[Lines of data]

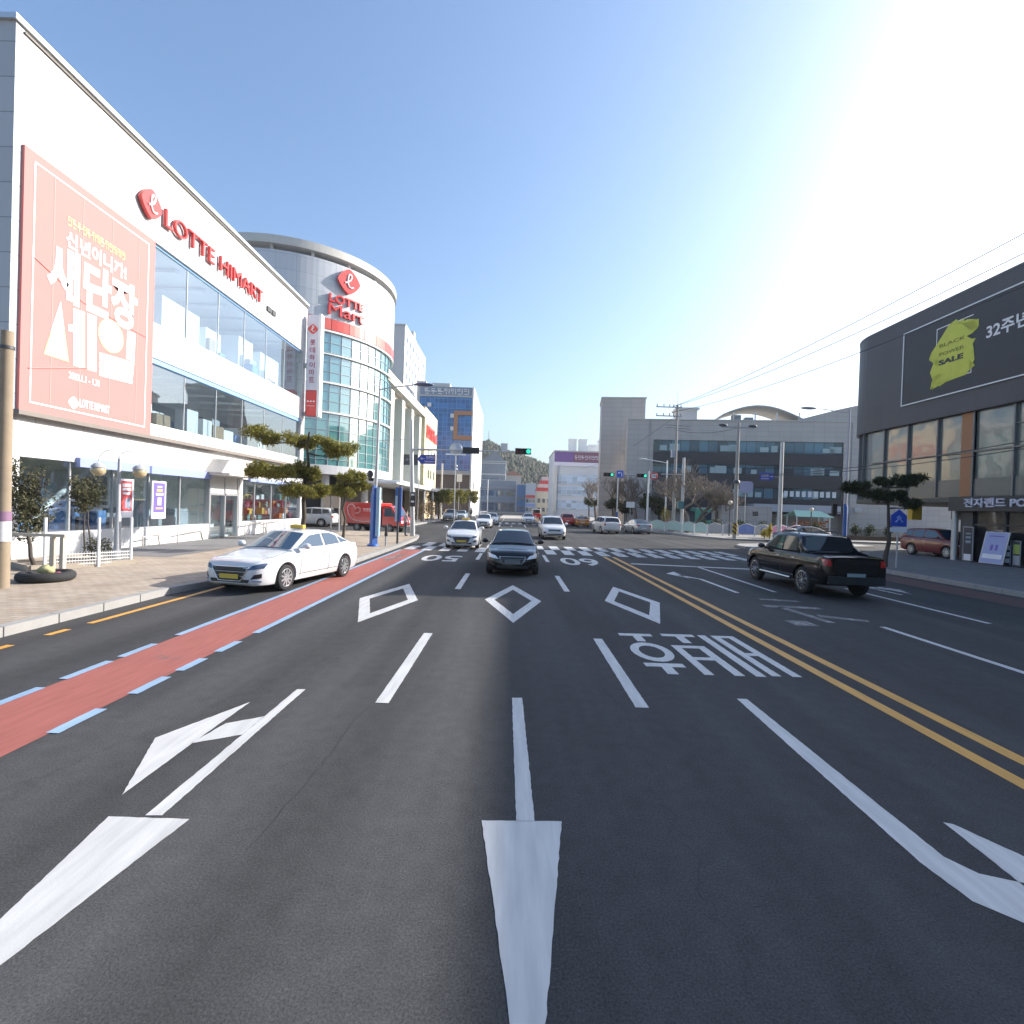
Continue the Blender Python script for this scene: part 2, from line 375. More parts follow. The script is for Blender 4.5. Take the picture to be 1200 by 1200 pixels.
LOT = mat('forecourt_asphalt', (.17, .165, .16), .9, var=.3, vscale=1.2, bump=.3, bscale=40)
PLAIN = mat('sidewalk_concrete', (.30, .285, .265), .85, var=.15, vscale=1.0, bump=.2, bscale=30)
DARKPAV = seam_mat('grey_pavers', (.17, .165, .16), (.08, .08, .08), .4, .2, .012, 'floor', .8, .15, .12)
GALV = mat('galvanised_steel', (.45, .46, .47), .45, .6, var=.15, vscale=5)
STEELP = mat('painted_steel_grey', (.36, .37, .38), .5, var=.15, vscale=4)
WHITEP = mat('white_enamel', (.75, .75, .74), .4, var=.06)
BLACKP = mat('black_plastic', (.02, .02, .022), .45, var=.1)
DARKP = mat('dark_steel', (.06, .06, .065), .5, var=.15)
CONCPOLE = mat('pole_concrete', (.36, .34, .31), .85, var=.2, vscale=3, bump=.2)
# ------------------------------------------------------------------ ground and road
MB().sheet([(-1500, -200), (1500, -200), (1500, 3000), (-1500, 3000)], -.03).build('ground', mat('bare_ground', (.2, .18, .15), .95, var=.2, vscale=.05), kind='structure')
road = MB().sheet([(-40, -30), (75, -30), (75, 62), (15, 64), (15, 290), (-10.4, 290), (-10.4, 60), (-40, 52)], 0).build('road', ASPH, kind='structure')
RJ = random.Random(77)
def ragged(p):                                     # hand-laid paint: outline broken into short runs that wander a few millimetres
    out = []
    for a, c in zip(p, list(p[1:])+[p[0]]):
        L_ = math.hypot(c[0]-a[0], c[1]-a[1]); k = min(120, int(L_/.05)) if L_ > .3 and a[1] < 30 else 1
        for i in range(max(1, k)):
            t = i/max(1, k); j = .0035 if i else 0
            out.append((lerp(a[0], c[0], t)+RJ.uniform(-j, j), lerp(a[1], c[1], t)+RJ.uniform(-j, j)))
    return out
def rmark(name, polys, m, z=.004):
    b = MB()
    for p in polys: b.sheet(ragged([tuple(q) for q in p]) if len(p) <= 12 and z < .01 and m != ASPH and abs(p[0][1]) < 30 else p, z)
    return b.build(name, m, road)
def rect(x0, x1, y0, y1): return [(x0, y0), (x1, y0), (x1, y1), (x0, y1)]
Gp = lambda *pts: [tuple(G(*p)[:2]) for p in pts]
for x, segs in ((-1.45, [(5.98, 9.3), (14.3, 17.65), (22.3, 25.4)]), (1.635, [(6.1, 9.3), (14.5, 17.8), (22.3, 25.4)])):
    for a, b in segs: rmark('lane_dash', [rect(x-.08, x+.08, a, b)], WP)
for x, segs in ((8.16, [(7.9, 11.15), (15.7, 22.45)]), (11.2, [(11.9, 17.05), (19.5, 22.4)]), (6.6, [])):
    for a, b in segs: rmark('lane_line', [rect(x-.07, x+.07, a, b)], WP)
for x in (4.69, 5.14): rmark('centre_line', [rect(x-.085, x+.085, -20, 25.6)], YP)
rmark('cycle_lane', [[(-5.52, -20), (-4.42, -20), (-4.42, 26.2), (-5.5, 26.2), (-5.52, 12)]], RP, .004)
rmark('cycle_lane', [rect(14.4, 15.9, -20, 22)], paint_mat('dull_red_surface', (.10, .05, .046), .46, 1.5, .85), .004)
blue = []
for a, b in ((12.0, 25.9), (11.0, 11.0)):
    if b > a: blue += [rect(-5.62, -5.5, 8.6, 25.9), rect(-4.46, -4.33, 8.9, 25.9)]
for a, b in ((7.55, 8.05), (6.6, 7.15), (5.45, 6.1), (4.3, 5.0), (3.0, 3.7)): blue.append(rect(-5.62, -5.5, a-.2, b))
for a, b in ((7.75, 8.3), (6.85, 7.35), (6.0, 6.55), (4.95, 5.5), (3.7, 4.3)): blue.append(rect(-4.46, -4.33, a, b+.05))
rmark('cycle_lane_edging', blue, BP, .008)
rmark('cycle_symbol', [[(-5.3, 21.2), (-5.15, 21.2), (-4.9, 23.0), (-5.05, 23.0)], [(-5.05, 20.6), (-4.7, 22.2), (-4.8, 22.4), (-5.15, 20.9)], rect(-5.2, -4.7, 23.2, 23.5)], WPF, .008)
for a, b in ((9.2, 17.5), (8.35, 8.75), (7.3, 7.75)): rmark('kerb_line', [rect(-7.6, -7.47, a, b)], YP)
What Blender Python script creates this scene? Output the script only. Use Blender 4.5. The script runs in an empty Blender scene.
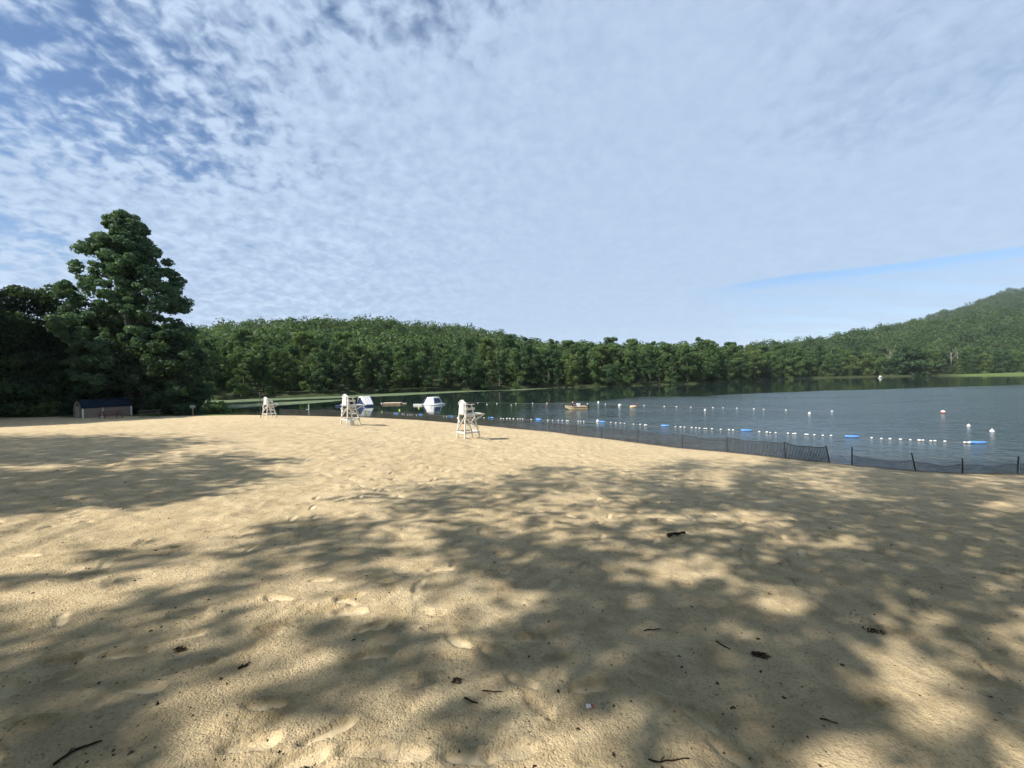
import bpy, math, random
import numpy as np
from mathutils import Vector, Matrix

rng = np.random.default_rng(7)
random.seed(7)
sc = bpy.context.scene
COL = sc.collection
F = 384.0
CAMZ = 4.0
PITCH = math.atan(7.5 / F)
ROLL = 0.014

# ------------------------------------------------------------------ camera
fwd = np.array([0, math.cos(PITCH), -math.sin(PITCH)])
r0 = np.array([1.0, 0, 0]); u0 = np.array([0, math.sin(PITCH), math.cos(PITCH)])
RT = math.cos(ROLL) * r0 - math.sin(ROLL) * u0
UP = math.cos(ROLL) * u0 + math.sin(ROLL) * r0
EYE = np.array([0, 0, CAMZ])
cam = bpy.data.cameras.new("camera"); camo = bpy.data.objects.new("camera", cam); COL.objects.link(camo)
cam.sensor_width = 36.0; cam.lens = F * 36.0 / 1024.0
cam.clip_start = 0.05; cam.clip_end = 20000
m = Matrix.Identity(4)
for i in range(3):
    m[i][0] = RT[i]; m[i][1] = UP[i]; m[i][2] = -fwd[i]; m[i][3] = EYE[i]
camo.matrix_world = m
sc.camera = camo

def project(P):
    d = np.asarray(P, float) - EYE
    dz = d @ fwd
    s = np.where(np.abs(dz) < 1e-6, 1e-6, dz)
    return 512 + F * (d @ RT) / s, 384 - F * (d @ UP) / s, dz

def ray(px, py):
    return fwd + RT * (px - 512) / F + UP * (384 - py) / F

def cast(px, py, z=0.0):
    d = ray(px, py); t = (z - CAMZ) / d[2]
    return EYE + d * t

# ------------------------------------------------------------------ terrain functions
SHORE_PX = [(1017, 473.8), (962, 473), (915.6, 470.6), (852, 465), (829.5, 462.4), (785.5, 458), (727, 452), (682, 448),
            (637.5, 442.5), (601.5, 438), (576, 435), (549, 431.4), (516, 428.5), (487, 425.7), (452, 422.5), (421, 420),
            (370, 417.5), (300, 415.6), (230, 414.6)]
SH = [cast(x, y)[:2] for x, y in SHORE_PX]
SH = [np.array([400, -30.]), np.array([120, -8.]), np.array([42, 10.5]), np.array([25, 14.0])] + SH
xl, yl = SH[-1]
SH += [np.array(p, float) for p in ((xl - 4, yl + 2), (xl - 10, yl + 9), (xl - 18, yl + 19), (xl - 26, yl + 28), (xl - 44, yl + 38), (xl - 90, yl + 44), (xl - 300, yl + 60))]
SH = np.array(SH)

def sstep(a, b, x):
    t = np.clip((x - a) / (b - a), 0, 1)
    return t * t * (3 - 2 * t)

def shore_dist(X, Y):
    """signed distance to the waterline, positive on the beach side"""
    X = np.asarray(X, float); Y = np.asarray(Y, float)
    best = np.full(X.shape, 1e18); sgn = np.ones(X.shape)
    for a, b in zip(SH[:-1], SH[1:]):
        ab = b - a; L2 = ab @ ab
        t = np.clip(((X - a[0]) * ab[0] + (Y - a[1]) * ab[1]) / L2, 0, 1)
        dx = X - a[0] - t * ab[0]; dy = Y - a[1] - t * ab[1]
        d2 = dx * dx + dy * dy
        cr = ab[0] * dy - ab[1] * dx          # positive = left of direction
        k = d2 < best
        best = np.where(k, d2, best); sgn = np.where(k, np.where(cr > 0, 1, -1), sgn)
    return np.sqrt(best) * sgn

def H(X, Y):
    X = np.asarray(X, float); Y = np.asarray(Y, float)
    d = shore_dist(X, Y)
    w = 1 - 0.75 * sstep(-13, -43, X) * sstep(-5, 22, Y)
    dd = np.where(d > 20, 20 + 10 * (1 - np.exp(-(d - 20) / 10)), d)
    return np.where(d > 0, 0.094 * dd * w, np.maximum(0.1 * d, -1.6))

def lattice(ix, iy, seed):
    h = (ix.astype(np.int64) * 374761393 + iy.astype(np.int64) * 668265263 + seed * 1442695041) & 0xFFFFFFFF
    h = ((h ^ (h >> 13)) * 1274126177) & 0xFFFFFFFF
    return ((h ^ (h >> 16)) & 0xFFFF) / 65535.0

def noise2(x, y, seed=0):
    x = np.asarray(x, float); y = np.asarray(y, float)
    ix = np.floor(x); iy = np.floor(y); fx = x - ix; fy = y - iy
    fx = fx * fx * fx * (fx * (fx * 6 - 15) + 10); fy = fy * fy * fy * (fy * (fy * 6 - 15) + 10)
    a = lattice(ix, iy, seed); b = lattice(ix + 1, iy, seed); c = lattice(ix, iy + 1, seed); d = lattice(ix + 1, iy + 1, seed)
    return (a * (1 - fx) + b * fx) * (1 - fy) + (c * (1 - fx) + d * fx) * fy

def relief(X, Y):
    d = shore_dist(X, Y)
    z = 0.05 * (noise2(X / 2.3, Y / 2.3, 1) - .5) + 0.015 * (noise2(X / .62, Y / .62, 2) - .5)
    z += 0.013 * (noise2(X / .24 + 5, Y / .24, 3) - .5) + 0.014 * (noise2(X / .11, Y / .11, 4) - .5)
    r = noise2(X / 3.1 + 9, Y / 3.1, 5)
    return z * (0.55 + 0.75 * r) * sstep(0.0, 2.5, d) * 0.85

def ground(px, py):
    """first hit of the pixel ray with the beach"""
    d = ray(px, py)
    t = np.linspace(0.8, 140, 9000)
    P = EYE[None] + d[None] * t[:, None]
    z = H(P[:, 0], P[:, 1])
    k = np.nonzero(P[:, 2] <= z)[0]
    i = k[0] if len(k) else len(t) - 1
    return P[i, 0], P[i, 1], float(z[i])

# ------------------------------------------------------------------ object helpers
def tag(o, label=None, cat=None, group=None, kind=None):
    if label: o['label'] = label
    if cat: o['category'] = cat
    if group: o['group'] = group
    if kind: o['kind'] = kind
    return o

def empty(name, loc=(0, 0, 0), rz=0.0, label=None, cat=None, group=None, scale=None):
    o = bpy.data.objects.new(name, None); COL.objects.link(o)
    o.location = loc; o.rotation_euler = (0, 0, rz); o.empty_display_size = 0.2
    if scale is not None: o.scale = scale
    return tag(o, label, cat, group)

def np_mesh(name, V, Q, mat, attrs=None, smooth=False):
    V = np.ascontiguousarray(V, np.float32); Q = np.ascontiguousarray(Q, np.int32)
    n = Q.shape[1]
    me = bpy.data.meshes.new(name)
    me.vertices.add(len(V)); me.vertices.foreach_set("co", V.ravel())
    me.loops.add(Q.size); me.loops.foreach_set("vertex_index", Q.ravel())
    me.polygons.add(len(Q)); me.polygons.foreach_set("loop_start", np.arange(0, Q.size, n, dtype=np.int32))
    if smooth: me.polygons.foreach_set("use_smooth", np.ones(len(Q), bool))
    for k, a in (attrs or {}).items():
        at = me.attributes.new(k, 'FLOAT', 'POINT'); at.data.foreach_set("value", np.ascontiguousarray(a, np.float32))
    me.update(calc_edges=True)
    if mat: me.materials.append(mat)
    return me

def link(name, me, parent=None, loc=None):
    o = bpy.data.objects.new(name, me); COL.objects.link(o)
    if parent: o.parent = parent
    if loc is not None: o.location = loc
    return o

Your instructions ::
Your copy should hold only the lines from the one containing "What Blender Python" through the one containing "from mathutils import Vector, Matrix", word for word, with no pictures.

Task solution ::
What Blender Python script creates this scene? Output the script only. Use Blender 4.5. The script runs in an empty Blender scene.
import bpy, math, random
import numpy as np
from mathutils import Vector, Matrix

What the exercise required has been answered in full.